| What you will do |
Going from the top of the data below, give again each line through the one containing "# A back garden", both ends kept.

| Recorded information |
-- start --

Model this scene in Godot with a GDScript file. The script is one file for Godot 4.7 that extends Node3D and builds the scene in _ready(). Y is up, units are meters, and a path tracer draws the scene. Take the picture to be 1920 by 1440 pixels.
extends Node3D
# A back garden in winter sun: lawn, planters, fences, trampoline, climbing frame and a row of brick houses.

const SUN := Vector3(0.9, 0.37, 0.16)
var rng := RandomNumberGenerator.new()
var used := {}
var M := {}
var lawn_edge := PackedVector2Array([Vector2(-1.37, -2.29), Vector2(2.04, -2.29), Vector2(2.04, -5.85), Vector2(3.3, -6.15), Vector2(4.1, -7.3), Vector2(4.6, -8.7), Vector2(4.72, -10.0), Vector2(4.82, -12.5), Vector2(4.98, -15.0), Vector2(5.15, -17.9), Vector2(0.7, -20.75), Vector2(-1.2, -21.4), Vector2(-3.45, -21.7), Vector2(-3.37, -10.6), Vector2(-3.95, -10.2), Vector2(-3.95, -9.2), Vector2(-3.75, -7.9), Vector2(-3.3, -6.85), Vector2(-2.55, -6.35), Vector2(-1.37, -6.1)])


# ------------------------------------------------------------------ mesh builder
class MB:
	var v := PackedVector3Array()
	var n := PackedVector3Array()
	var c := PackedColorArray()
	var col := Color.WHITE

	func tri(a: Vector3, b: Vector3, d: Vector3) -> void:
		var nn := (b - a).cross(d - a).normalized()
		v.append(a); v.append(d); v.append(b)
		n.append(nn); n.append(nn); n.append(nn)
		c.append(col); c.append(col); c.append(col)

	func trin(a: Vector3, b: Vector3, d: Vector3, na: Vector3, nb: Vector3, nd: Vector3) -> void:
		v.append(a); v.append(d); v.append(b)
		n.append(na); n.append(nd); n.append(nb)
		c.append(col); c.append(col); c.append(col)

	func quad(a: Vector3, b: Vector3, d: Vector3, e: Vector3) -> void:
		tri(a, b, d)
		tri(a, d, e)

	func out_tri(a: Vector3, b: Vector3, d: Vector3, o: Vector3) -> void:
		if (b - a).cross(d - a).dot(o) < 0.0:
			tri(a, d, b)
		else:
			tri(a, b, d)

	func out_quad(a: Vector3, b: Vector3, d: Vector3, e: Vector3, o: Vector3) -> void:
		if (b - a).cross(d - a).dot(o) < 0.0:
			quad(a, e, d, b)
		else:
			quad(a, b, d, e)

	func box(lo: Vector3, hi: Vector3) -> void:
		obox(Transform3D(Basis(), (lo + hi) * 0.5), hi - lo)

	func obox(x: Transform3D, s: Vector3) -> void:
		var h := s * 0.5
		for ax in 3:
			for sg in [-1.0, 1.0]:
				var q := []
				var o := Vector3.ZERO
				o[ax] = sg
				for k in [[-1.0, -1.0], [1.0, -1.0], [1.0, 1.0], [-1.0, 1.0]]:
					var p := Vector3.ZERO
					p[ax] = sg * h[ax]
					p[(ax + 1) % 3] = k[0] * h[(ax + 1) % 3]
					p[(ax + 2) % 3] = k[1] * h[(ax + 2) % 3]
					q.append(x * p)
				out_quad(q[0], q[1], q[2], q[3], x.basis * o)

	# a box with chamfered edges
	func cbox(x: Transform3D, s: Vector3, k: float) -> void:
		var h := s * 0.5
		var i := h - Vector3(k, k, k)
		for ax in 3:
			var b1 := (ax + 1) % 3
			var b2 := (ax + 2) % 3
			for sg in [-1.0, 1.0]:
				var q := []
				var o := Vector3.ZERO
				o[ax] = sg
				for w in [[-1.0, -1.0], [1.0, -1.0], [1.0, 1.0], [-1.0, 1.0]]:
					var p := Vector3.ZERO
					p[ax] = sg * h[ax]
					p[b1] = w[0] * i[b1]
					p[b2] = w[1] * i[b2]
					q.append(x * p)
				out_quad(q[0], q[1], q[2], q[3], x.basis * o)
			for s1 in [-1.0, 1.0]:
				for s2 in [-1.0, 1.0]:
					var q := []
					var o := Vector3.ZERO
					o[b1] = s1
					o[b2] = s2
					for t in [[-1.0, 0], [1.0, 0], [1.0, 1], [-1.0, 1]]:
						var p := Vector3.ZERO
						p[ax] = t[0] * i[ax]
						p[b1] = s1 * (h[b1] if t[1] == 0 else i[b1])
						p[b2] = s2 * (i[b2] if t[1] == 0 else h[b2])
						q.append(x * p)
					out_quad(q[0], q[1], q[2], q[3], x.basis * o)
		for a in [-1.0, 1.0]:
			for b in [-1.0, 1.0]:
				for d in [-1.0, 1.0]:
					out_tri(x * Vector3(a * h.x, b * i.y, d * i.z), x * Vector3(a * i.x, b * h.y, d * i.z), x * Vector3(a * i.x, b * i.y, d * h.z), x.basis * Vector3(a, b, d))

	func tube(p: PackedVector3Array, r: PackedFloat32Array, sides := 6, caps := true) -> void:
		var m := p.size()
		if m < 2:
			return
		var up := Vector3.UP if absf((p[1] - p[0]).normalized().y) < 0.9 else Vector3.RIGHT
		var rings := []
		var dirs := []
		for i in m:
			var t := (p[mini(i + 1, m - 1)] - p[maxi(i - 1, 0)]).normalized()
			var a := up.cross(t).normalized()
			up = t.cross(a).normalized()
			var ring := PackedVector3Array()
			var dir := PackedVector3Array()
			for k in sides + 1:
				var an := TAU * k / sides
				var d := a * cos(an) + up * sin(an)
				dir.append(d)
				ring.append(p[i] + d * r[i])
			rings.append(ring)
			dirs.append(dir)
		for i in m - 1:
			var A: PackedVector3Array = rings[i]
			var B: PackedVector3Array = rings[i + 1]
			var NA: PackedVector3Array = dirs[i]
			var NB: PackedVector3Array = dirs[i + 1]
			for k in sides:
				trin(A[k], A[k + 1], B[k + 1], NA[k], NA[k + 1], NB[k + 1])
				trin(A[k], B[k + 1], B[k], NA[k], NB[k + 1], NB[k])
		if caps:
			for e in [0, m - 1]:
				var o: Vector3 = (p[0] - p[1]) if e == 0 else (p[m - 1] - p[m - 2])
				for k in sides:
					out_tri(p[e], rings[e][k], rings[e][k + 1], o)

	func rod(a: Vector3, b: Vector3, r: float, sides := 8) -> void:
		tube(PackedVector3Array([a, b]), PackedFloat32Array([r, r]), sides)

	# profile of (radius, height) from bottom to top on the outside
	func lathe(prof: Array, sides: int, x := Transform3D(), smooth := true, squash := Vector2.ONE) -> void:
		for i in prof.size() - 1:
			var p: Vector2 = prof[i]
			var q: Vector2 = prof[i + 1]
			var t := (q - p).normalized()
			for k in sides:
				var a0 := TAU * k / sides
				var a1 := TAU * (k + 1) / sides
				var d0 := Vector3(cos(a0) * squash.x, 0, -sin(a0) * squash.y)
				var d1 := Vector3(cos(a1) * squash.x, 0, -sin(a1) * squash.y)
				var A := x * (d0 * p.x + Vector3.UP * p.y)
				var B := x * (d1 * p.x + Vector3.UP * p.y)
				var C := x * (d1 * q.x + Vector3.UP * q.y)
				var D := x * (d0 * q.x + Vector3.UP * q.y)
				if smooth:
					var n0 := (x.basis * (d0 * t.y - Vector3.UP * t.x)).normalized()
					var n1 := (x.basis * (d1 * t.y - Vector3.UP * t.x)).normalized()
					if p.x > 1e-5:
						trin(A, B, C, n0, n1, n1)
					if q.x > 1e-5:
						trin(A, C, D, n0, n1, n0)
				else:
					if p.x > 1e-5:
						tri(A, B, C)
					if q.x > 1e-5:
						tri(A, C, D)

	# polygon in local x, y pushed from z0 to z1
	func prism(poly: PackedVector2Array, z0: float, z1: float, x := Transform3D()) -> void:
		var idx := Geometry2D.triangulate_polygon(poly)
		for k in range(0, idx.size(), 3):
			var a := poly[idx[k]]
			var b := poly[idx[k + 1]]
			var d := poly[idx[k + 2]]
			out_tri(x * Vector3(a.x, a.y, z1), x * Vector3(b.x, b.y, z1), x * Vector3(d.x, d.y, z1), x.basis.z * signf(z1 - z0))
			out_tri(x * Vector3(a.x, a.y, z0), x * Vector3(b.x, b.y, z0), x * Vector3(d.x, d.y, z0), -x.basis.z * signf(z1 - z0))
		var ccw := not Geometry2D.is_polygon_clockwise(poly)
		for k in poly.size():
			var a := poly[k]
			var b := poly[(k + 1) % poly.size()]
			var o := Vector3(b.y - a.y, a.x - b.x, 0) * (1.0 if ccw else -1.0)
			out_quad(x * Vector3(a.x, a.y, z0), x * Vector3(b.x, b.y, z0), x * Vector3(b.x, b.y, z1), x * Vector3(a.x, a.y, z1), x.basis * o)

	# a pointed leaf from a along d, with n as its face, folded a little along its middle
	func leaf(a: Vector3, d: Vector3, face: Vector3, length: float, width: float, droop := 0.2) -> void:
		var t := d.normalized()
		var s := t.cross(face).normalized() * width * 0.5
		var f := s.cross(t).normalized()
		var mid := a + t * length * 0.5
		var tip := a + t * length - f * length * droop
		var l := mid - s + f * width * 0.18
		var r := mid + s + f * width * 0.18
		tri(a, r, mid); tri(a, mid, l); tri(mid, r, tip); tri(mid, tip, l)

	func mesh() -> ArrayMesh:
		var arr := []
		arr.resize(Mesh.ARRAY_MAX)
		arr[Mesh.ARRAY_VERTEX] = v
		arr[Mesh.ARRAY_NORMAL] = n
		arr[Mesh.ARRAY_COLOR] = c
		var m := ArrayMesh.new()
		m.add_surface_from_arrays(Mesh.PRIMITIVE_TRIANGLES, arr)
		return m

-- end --

| Final answer |
Model this scene in Godot with a GDScript file. The script is one file for Godot 4.7 that extends Node3D and builds the scene in _ready(). Y is up, units are meters, and a path tracer draws the scene. Take the picture to be 1920 by 1440 pixels.
extends Node3D
# A back garden in winter sun: lawn, planters, fences, trampoline, climbing frame and a row of brick houses.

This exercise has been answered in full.